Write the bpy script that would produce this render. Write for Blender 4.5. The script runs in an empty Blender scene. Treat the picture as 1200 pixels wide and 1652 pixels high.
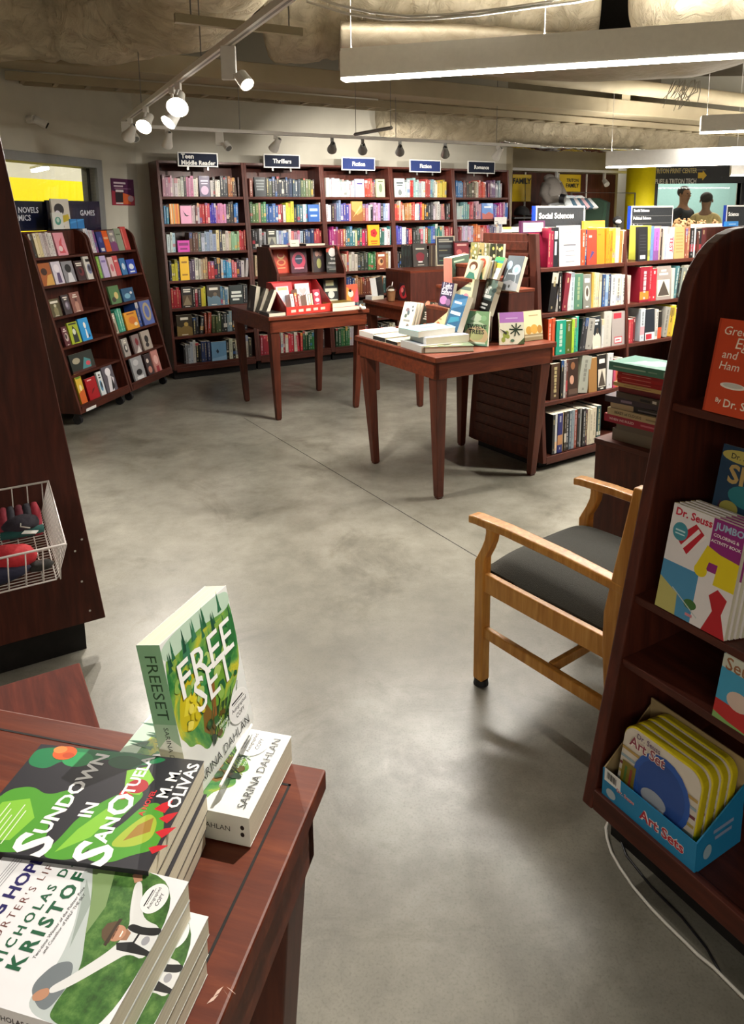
import bpy, bmesh, math, random
from mathutils import Matrix, Vector, noise
from math import sin, cos, pi, sqrt, atan2
S = 1.16                      # survey units -> metres
SC = bpy.context.scene
COL = SC.collection
R = random.Random(7)
V = Vector
# ------------------------------------------------------------------ camera
F_, CY_, P_, RO_, H_ = 1164.98, 559.97, .18037, .01148, 1.44023
_c, _s = cos(P_), sin(P_)
_X, _Y, _F = V((1, 0, 0)), V((0, _s, _c)), V((0, _c, -_s))
AX = _X*cos(RO_) - _Y*sin(RO_); AY = _X*sin(RO_) + _Y*cos(RO_); CAM = V((0, 0, H_))
def ray(u, v): return AX*((u-600)/F_) + AY*((CY_-v)/F_) + _F
def atz(u, v, z): d = ray(u, v); return CAM + d*((z-H_)/d.z)
def atp(u, v, p, n): d = ray(u, v); return CAM + d*((V(p)-CAM).dot(V(n))/d.dot(V(n)))
def aty(u, v, y): d = ray(u, v); return CAM + d*(y/d.y)
cam = bpy.data.cameras.new('camera'); co = bpy.data.objects.new('camera', cam); COL.objects.link(co)
cam.sensor_fit = 'VERTICAL'; cam.sensor_height = 36; cam.sensor_width = 36*1200/1652
cam.lens = F_/1652*36; cam.shift_y = -(826-CY_)/1652; cam.clip_start = .02; cam.clip_end = 100
m = Matrix((AX, AY, -_F)).transposed().to_4x4(); m.translation = CAM*S; co.matrix_world = m
SC.camera = co
TH = .53
E1, E2 = V((cos(TH), sin(TH), 0)), V((-sin(TH), cos(TH), 0)); Z = V((0, 0, 1))
def G(a, b, z=0): return E1*a + E2*b + Z*z
def g3(p): return V((p.dot(E1), p.dot(E2), p.z))
# ------------------------------------------------------------------ colours
def lin(h):
    if not isinstance(h, str): return h
    h = h.lstrip('#'); o = []
    if len(h) == 3: h = ''.join(x*2 for x in h)
    for i in (0, 2, 4):
        c = int(h[i:i+2], 16)/255; o.append(c/12.92 if c <= .04045 else ((c+.055)/1.055)**2.4)
    return tuple(o) + (1,)
def jit(h, r, a=.12):
    c = lin(h); k = 1 + r.uniform(-a, a); return tuple(min(1, max(.004, x*k*(1+r.uniform(-a, a)*.5))) for x in c[:3]) + (1,)
def mixc(a, b, t): a, b = lin(a), lin(b); return tuple(a[i]*(1-t)+b[i]*t for i in range(3)) + (1,)
# ------------------------------------------------------------------ materials
MATS = {}
def newmat(n):
    m = bpy.data.materials.new(n); m.use_nodes = True; MATS[n] = m
    nt = m.node_tree; return m, nt, nt.nodes['Principled BSDF']
def N(nt, t, **k):
    n = nt.nodes.new(t)
    for a, b in k.items():
        if a in n.inputs: n.inputs[a].default_value = b
        else: setattr(n, a, b)
    return n
def ramp(nt, fac, stops):
    n = nt.nodes.new('ShaderNodeValToRGB'); el = n.color_ramp.elements
    while len(el) < len(stops): el.new(.5)
    for e, (p, c) in zip(el, stops): e.position = p; e.color = lin(c)
    nt.links.new(fac, n.inputs[0]); return n.outputs[0]
def coords(nt, scale, kind='Object'):
    t = N(nt, 'ShaderNodeTexCoord'); mp = N(nt, 'ShaderNodeMapping'); mp.inputs['Scale'].default_value = scale
    nt.links.new(t.outputs[kind], mp.inputs[0]); return mp.outputs[0]
def wood(n, c0, c1, c2, scale=(9, 9, .9), rough=.38, coat=.12):
    m, nt, b = newmat(n); v = coords(nt, scale)
    a = N(nt, 'ShaderNodeTexNoise', Scale=4.5, Detail=6, Roughness=.62, Distortion=.4); nt.links.new(v, a.inputs['Vector'])
    nt.links.new(ramp(nt, a.outputs['Fac'], [(.3, c0), (.52, c1), (.72, c2)]), b.inputs['Base Color'])
    b.inputs['Roughness'].default_value = rough; b.inputs['Coat Weight'].default_value = coat; b.inputs['Coat Roughness'].default_value = .25; b.inputs['Specular IOR Level'].default_value = .35
    bp = N(nt, 'ShaderNodeBump', Strength=.05, Distance=.01); nt.links.new(a.outputs['Fac'], bp.inputs['Height']); nt.links.new(bp.outputs[0], b.inputs['Normal'])
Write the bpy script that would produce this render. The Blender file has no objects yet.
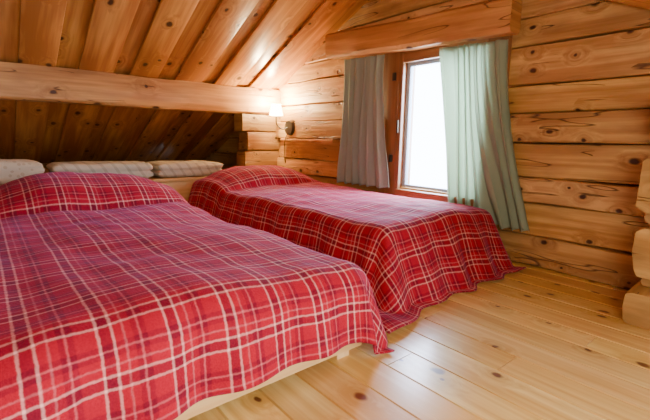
····················
## SHORT TASK
Write the records out once more, exactly as they appear, with no pictures.

## EXERCISE RESPONSE
Write the bpy script that would produce this render. Write for Blender 4.5. The script runs in an empty Blender scene. Treat the picture as 1200 pixels wide and 1652 pixels high.
import bpy, bmesh, math, random
from mathutils import Matrix, Vector, noise
from math import sin, cos, pi, sqrt, atan2
S = 1.16                      # survey units -> metres
SC = bpy.context.scene
COL = SC.collection
R = random.Random(7)
V = Vector
# ------------------------------------------------------------------ camera
F_, CY_, P_, RO_, H_ = 1164.98, 559.97, .18037, .01148, 1.44023
_c, _s = cos(P_), sin(P_)
_X, _Y, _F = V((1, 0, 0)), V((0, _s, _c)), V((0, _c, -_s))
AX = _X*cos(RO_) - _Y*sin(RO_); AY = _X*sin(RO_) + _Y*cos(RO_); CAM = V((0, 0, H_))
def ray(u, v): return AX*((u-600)/F_) + AY*((CY_-v)/F_) + _F
def atz(u, v, z): d = ray(u, v); return CAM + d*((z-H_)/d.z)
def atp(u, v, p, n): d = ray(u, v); return CAM + d*((V(p)-CAM).dot(V(n))/d.dot(V(n)))
def aty(u, v, y): d = ray(u, v); return CAM + d*(y/d.y)
cam = bpy.data.cameras.new('camera'); co = bpy.data.objects.new('camera', cam); COL.objects.link(co)
cam.sensor_fit = 'VERTICAL'; cam.sensor_height = 36; cam.sensor_width = 36*1200/1652
cam.lens = F_/1652*36; cam.shift_y = -(826-CY_)/1652; cam.clip_start = .02; cam.clip_end = 100
m = Matrix((AX, AY, -_F)).transposed().to_4x4(); m.translation = CAM*S; co.matrix_world = m
SC.camera = co
TH = .53
E1, E2 = V((cos(TH), sin(TH), 0)), V((-sin(TH), cos(TH), 0)); Z = V((0, 0, 1))
def G(a, b, z=0): return E1*a + E2*b + Z*z
def g3(p): return V((p.dot(E1), p.dot(E2), p.z))
# ------------------------------------------------------------------ colours
def lin(h):
    if not isinstance(h, str): return h
    h = h.lstrip('#'); o = []
    if len(h) == 3: h = ''.join(x*2 for x in h)
    for i in (0, 2, 4):
        c = int(h[i:i+2], 16)/255; o.append(c/12.92 if c <= .04045 else ((c+.055)/1.055)**2.4)
    return tuple(o) + (1,)
def jit(h, r, a=.12):
    c = lin(h); k = 1 + r.uniform(-a, a); return tuple(min(1, max(.004, x*k*(1+r.uniform(-a, a)*.5))) for x in c[:3]) + (1,)
def mixc(a, b, t): a, b = lin(a), lin(b); return tuple(a[i]*(1-t)+b[i]*t for i in range(3)) + (1,)
# ------------------------------------------------------------------ materials
MATS = {}
def newmat(n):
    m = bpy.data.materials.new(n); m.use_nodes = True; MATS[n] = m
    nt = m.node_tree; return m, nt, nt.nodes['Principled BSDF']
def N(nt, t, **k):
    n = nt.nodes.new(t)
    for a, b in k.items():
        if a in n.inputs: n.inputs[a].default_value = b
        else: setattr(n, a, b)
    return n
def ramp(nt, fac, stops):
    n = nt.nodes.new('ShaderNodeValToRGB'); el = n.color_ramp.elements
    while len(el) < len(stops): el.new(.5)
    for e, (p, c) in zip(el, stops): e.position = p; e.color = lin(c)
    nt.links.new(fac, n.inputs[0]); return n.outputs[0]
def coords(nt, scale, kind='Object'):
    t = N(nt, 'ShaderNodeTexCoord'); mp = N(nt, 'ShaderNodeMapping'); mp.inputs['Scale'].default_value = scale
    nt.links.new(t.outputs[kind], mp.inputs[0]); return mp.outputs[0]
def wood(n, c0, c1, c2, scale=(9, 9, .9), rough=.38, coat=.12):
    m, nt, b = newmat(n); v = coords(nt, scale)
    a = N(nt, 'ShaderNodeTexNoise', Scale=4.5, Detail=6, Roughness=.62, Distortion=.4); nt.links.new(v, a.inputs['Vector'])
    nt.links.new(ramp(nt, a.outputs['Fac'], [(.3, c0), (.52, c1), (.72, c2)]), b.inputs['Base Color'])
    b.inputs['Roughness'].default_value = rough; b.inputs['Coat Weight'].default_value = coat; b.inputs['Coat Roughness'].default_value = .25; b.inputs['Specular IOR Level'].default_value = .35
    bp = N(nt, 'ShaderNodeBump', Strength=.05, Distance=.01); nt.links.new(a.outputs['Fac'], bp.inputs['Height']); nt.links.new(bp.outputs[0], b.inputs['Normal'])
Write the bpy script that would produce this render. The Blender file has no objects yet.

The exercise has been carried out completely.